Something of that order is happening now not only in the Middle East but in our own midst, as well. A vast miasma is emploding around us, and we seem helpless to know what, if anything, to do about it, save respond in violence. This, I suspect, is a result not only of our misunderstanding, just plain ignorance, and, even worse, indifference to how these spiritual energies, these principalities and powers, work in all societies.
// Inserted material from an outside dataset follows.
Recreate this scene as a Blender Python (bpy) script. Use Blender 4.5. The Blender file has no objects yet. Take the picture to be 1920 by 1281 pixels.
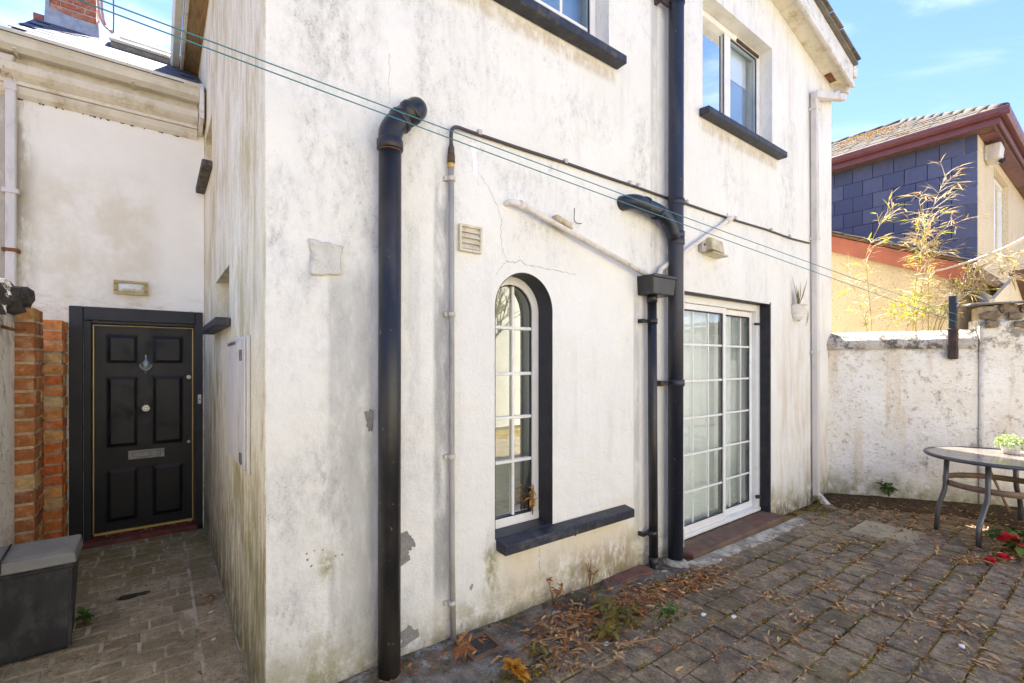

Will we, as do so many, surrender to the usual crippled understanding of spirituality as merely another organized and irrelevant religion? Or will we welcome God’s Holy Spirit to renew us again as church, letting that presence fill the space in our lives, feed our energies, spur our enthusiasm, encourage and direct us, give us confidence and hope? We can stand here in our religious puffery or we can embrace Holy Spirit in hand and heart. Then go out into the marketplace, into the crowd, into the swirl of pilgrims seeking God. The Spirit did not fashion for the disciples a nest, where they would feel safe and comfortable. The Spirit set them on fire and drove them into the wilderness of the streets.

Dan Corrigan was one of our church’s more devoted and exciting bishops. In the old 1928 prayer book days, there was no “dismissal” at the end of the Eucharist. So he would stand at the altar, pronounce the closing Blessing in all its solemnity, pause for a moment, and then, in his great, booming voice, literally shout at us what we need so to hear today, “Get up! Get out! And get lost!”